A new innovation makes it possible to capture air pollution from car engines before it contaminates our cities and lungs – and turn it into ink.
We have already extensively covered air pollution and its alarming statistics in a number of blogs, together with the innovative ideas that seek to report it, reduce it, or prevent it in the first place.
Graviky Lab is an off-shoot of MIT Media Lab, and the company behind the innovation that turns air pollution into ink.
To achieve this they’ve developed a technology called KAALINK whereby a device is retrofitted onto car and truck engines, chimneys and diesel generators to capture soot, or particulate matter – the stuff responsible for air pollution and its effects on our respiratory health.
Once captured, this soot undergoes a detoxification process to remove any heavy metals and carcinogens, and the purified carbon pigment is extracted which is then turned into a “safe, refillable, high-quality, water resistant markers and screen printing ink.”

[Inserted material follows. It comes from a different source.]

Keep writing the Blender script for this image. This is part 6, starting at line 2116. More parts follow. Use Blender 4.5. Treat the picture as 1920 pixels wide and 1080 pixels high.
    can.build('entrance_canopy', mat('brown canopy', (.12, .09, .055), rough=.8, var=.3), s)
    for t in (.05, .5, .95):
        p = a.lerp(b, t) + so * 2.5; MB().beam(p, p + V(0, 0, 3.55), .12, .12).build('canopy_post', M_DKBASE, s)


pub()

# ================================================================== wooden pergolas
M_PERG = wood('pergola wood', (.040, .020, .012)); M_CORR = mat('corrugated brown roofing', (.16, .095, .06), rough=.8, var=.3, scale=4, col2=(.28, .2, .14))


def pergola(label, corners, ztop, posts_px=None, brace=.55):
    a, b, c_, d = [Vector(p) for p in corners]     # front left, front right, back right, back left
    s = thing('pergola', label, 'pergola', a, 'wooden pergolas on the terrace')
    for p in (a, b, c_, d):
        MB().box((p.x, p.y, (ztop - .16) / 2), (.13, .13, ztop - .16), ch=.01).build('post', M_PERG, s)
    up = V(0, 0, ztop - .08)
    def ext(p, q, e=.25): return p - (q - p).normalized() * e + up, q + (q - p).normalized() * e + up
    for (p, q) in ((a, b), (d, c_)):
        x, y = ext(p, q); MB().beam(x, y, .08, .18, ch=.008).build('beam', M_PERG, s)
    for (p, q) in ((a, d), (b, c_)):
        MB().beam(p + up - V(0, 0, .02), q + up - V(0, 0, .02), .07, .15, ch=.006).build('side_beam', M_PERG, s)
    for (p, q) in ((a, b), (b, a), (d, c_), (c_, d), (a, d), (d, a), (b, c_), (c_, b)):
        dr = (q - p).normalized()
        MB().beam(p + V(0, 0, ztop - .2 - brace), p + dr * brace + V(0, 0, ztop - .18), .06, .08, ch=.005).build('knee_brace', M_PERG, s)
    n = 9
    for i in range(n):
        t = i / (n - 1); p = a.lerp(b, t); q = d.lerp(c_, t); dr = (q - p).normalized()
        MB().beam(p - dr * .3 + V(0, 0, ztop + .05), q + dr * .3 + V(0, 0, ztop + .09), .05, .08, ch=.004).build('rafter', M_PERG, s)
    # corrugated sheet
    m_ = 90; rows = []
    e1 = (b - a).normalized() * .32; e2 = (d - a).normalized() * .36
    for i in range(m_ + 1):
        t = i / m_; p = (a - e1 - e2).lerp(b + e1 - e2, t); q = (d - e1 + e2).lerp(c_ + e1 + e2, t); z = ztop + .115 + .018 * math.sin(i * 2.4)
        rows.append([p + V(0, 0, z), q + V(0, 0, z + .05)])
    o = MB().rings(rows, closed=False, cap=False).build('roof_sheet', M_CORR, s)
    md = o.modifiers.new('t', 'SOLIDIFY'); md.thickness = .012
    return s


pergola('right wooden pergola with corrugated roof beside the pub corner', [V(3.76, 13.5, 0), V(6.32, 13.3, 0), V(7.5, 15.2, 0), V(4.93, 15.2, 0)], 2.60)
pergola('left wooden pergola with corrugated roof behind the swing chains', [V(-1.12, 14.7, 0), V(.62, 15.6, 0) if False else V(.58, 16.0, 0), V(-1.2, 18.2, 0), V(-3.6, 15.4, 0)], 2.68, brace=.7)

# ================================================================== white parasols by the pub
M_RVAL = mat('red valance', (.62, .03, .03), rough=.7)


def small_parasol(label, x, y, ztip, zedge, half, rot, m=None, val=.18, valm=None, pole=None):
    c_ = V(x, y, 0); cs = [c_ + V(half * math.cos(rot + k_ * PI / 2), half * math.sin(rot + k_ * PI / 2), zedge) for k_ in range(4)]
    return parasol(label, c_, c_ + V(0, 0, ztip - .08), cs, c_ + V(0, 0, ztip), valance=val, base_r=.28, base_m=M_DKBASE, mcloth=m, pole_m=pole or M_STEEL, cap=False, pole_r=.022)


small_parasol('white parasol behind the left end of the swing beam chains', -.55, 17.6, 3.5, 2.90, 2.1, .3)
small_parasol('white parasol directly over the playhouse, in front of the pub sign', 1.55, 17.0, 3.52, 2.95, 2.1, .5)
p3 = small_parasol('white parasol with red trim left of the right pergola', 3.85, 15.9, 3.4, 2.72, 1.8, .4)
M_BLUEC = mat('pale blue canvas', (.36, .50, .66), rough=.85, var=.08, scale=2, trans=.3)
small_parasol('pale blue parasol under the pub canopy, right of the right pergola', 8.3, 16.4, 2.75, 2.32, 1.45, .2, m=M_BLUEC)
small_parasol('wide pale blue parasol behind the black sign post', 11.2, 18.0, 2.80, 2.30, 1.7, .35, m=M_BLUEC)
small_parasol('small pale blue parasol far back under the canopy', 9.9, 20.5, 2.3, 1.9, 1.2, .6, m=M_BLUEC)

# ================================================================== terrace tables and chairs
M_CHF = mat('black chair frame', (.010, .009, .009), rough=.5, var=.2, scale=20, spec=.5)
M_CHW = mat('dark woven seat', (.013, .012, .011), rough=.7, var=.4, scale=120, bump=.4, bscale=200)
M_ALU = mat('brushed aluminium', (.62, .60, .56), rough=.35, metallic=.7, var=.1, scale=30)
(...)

Currently designed to fit onto the exhaust pipes of diesel trucks and cars, according to their website the KAALINK unit can capture up to 95 per cent of the particular matter pollution before it enters the air, meaning a potentially huge impact on health and quality of life in our traffic-congested cities.

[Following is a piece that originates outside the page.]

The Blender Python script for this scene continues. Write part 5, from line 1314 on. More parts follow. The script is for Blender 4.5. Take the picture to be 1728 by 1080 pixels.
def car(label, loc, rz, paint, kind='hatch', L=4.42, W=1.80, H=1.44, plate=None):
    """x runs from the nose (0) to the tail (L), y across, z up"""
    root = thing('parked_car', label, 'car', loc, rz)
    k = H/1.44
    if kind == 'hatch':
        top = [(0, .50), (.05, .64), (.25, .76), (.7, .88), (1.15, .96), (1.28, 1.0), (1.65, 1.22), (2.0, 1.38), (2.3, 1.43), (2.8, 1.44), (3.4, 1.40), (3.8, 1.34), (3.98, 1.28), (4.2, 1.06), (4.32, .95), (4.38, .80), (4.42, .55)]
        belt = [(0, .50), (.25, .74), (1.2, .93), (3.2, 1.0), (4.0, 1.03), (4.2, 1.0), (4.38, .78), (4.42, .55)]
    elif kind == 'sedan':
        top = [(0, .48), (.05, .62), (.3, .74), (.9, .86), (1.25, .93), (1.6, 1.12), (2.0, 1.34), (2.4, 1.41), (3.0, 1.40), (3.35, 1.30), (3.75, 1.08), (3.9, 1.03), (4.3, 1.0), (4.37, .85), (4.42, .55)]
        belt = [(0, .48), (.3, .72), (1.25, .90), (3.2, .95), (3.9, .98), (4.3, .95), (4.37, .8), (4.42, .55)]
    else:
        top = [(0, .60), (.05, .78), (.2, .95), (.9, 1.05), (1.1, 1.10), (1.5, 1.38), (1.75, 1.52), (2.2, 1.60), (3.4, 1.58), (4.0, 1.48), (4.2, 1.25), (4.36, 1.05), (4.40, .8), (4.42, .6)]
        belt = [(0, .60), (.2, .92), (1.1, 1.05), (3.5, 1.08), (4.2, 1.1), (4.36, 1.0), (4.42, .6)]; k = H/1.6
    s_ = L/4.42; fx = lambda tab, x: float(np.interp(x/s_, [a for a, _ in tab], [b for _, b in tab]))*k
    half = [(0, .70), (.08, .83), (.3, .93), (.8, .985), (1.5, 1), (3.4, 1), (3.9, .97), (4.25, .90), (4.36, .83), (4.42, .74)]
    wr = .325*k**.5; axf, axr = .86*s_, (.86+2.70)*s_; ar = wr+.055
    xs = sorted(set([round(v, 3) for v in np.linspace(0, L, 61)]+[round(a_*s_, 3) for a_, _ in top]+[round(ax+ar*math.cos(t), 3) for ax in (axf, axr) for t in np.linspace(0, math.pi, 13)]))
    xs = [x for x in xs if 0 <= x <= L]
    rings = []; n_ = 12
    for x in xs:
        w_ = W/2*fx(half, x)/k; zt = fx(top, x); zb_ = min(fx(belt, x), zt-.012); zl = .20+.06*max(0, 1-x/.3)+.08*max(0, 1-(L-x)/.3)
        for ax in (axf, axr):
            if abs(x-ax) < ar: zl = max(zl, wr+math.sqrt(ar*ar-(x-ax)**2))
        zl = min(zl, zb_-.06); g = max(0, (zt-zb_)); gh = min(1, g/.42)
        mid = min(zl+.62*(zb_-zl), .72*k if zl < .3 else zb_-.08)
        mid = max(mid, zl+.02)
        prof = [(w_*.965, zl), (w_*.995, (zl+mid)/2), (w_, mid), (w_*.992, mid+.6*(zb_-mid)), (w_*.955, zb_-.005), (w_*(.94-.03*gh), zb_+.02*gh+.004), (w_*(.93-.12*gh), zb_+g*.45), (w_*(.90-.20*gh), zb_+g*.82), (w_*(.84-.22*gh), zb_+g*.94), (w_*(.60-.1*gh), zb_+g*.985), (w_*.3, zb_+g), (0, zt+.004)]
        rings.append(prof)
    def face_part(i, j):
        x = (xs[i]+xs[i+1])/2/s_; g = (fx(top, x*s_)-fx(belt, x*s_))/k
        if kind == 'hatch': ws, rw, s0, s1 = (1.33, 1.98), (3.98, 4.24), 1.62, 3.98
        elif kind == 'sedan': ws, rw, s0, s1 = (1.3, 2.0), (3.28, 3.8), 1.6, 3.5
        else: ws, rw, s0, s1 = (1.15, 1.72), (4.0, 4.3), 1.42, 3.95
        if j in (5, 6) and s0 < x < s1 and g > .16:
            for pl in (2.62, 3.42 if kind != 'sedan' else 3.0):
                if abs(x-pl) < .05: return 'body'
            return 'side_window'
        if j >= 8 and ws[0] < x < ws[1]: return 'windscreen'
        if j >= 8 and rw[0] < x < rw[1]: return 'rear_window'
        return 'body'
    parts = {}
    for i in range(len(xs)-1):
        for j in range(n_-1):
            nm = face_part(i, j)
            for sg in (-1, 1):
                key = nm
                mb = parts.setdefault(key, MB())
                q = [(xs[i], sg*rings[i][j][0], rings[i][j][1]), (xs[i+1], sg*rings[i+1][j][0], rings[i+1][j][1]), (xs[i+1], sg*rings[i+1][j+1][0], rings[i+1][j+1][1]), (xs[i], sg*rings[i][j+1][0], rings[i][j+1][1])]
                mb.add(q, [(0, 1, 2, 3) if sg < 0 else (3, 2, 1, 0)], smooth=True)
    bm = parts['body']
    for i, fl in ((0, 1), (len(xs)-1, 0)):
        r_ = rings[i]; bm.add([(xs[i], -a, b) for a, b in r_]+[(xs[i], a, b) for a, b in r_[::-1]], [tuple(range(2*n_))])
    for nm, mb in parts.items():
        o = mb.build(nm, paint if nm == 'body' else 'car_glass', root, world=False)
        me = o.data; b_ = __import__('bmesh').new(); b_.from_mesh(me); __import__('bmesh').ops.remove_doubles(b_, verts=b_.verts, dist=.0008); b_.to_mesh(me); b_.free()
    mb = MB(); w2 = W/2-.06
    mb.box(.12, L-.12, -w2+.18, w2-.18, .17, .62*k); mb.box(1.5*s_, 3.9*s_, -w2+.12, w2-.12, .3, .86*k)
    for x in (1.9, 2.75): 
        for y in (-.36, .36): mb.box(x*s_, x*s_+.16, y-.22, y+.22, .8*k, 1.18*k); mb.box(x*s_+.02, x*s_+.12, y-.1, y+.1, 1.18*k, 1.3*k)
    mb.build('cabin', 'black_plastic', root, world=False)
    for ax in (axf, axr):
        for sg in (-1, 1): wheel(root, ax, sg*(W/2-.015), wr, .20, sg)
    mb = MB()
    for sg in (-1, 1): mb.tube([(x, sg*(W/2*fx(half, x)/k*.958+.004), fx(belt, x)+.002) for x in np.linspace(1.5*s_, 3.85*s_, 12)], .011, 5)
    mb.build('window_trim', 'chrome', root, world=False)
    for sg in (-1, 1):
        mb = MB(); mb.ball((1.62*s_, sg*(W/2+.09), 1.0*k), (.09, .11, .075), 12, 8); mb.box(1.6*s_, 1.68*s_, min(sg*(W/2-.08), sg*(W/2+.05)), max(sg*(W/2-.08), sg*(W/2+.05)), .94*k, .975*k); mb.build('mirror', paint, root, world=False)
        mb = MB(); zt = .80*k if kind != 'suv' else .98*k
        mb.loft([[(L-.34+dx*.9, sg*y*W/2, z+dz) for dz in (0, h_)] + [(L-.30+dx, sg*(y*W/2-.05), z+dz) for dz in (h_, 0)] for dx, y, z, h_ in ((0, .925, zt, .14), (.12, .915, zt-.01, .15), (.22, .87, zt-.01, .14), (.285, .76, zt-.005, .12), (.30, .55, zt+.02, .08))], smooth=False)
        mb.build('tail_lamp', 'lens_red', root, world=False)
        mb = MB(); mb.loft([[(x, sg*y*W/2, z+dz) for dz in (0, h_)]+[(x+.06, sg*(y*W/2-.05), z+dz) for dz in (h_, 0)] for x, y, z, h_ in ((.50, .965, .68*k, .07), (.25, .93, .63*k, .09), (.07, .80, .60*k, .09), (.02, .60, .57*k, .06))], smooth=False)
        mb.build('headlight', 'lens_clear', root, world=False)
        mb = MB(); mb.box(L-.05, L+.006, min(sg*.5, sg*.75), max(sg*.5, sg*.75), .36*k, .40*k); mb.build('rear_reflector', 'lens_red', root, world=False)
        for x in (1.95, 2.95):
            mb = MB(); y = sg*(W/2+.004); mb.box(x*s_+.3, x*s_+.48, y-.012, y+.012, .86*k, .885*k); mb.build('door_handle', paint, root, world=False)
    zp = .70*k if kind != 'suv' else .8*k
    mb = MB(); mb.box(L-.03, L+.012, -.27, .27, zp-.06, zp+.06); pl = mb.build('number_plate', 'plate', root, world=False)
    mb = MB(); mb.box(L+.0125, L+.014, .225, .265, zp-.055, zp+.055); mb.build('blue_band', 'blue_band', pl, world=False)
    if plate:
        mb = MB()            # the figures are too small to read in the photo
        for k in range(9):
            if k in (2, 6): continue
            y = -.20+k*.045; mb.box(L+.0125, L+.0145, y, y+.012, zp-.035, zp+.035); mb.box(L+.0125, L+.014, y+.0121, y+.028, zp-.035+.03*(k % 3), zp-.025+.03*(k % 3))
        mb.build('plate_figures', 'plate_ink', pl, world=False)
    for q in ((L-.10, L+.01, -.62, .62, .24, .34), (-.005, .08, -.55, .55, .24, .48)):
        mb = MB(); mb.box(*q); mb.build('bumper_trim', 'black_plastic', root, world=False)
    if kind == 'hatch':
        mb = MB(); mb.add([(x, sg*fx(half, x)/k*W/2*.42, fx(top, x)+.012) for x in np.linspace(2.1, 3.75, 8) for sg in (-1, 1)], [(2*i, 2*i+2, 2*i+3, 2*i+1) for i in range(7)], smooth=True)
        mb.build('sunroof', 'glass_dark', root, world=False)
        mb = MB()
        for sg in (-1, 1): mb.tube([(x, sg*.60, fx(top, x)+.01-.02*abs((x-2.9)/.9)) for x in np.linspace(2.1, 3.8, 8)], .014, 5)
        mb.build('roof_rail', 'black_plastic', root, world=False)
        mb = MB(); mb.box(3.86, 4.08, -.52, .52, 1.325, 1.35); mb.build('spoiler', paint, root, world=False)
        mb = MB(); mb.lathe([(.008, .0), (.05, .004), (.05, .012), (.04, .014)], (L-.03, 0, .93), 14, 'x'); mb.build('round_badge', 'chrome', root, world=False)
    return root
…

The technology, which was successfully turned into a reality thanks to a Kickstarter crowdfunding campaign, according to their website has already helped clean 1.6 trillion litres of air.
Currently available as markers and screen printing ink – they claim that 30ml of Air Ink equates to 45 minutes worth of pollution being prevented – work is underway to release oil based paints, fabric paints and outdoor paints too, which would be able to prevent a much greater amount of particular matter being released into our air.
Although a banning of diesel engines and a switch to renewables-powered electric mobility, together with green infrastructure and trees, can offer the only sustainable and long-term solutions to air pollution in our cities, it’s certain that innovations such as Air Ink can be valuable tools in the transition towards an ultimately fossil-free economy, and a proof also that valuable resources can be harvested in the most unlikely places.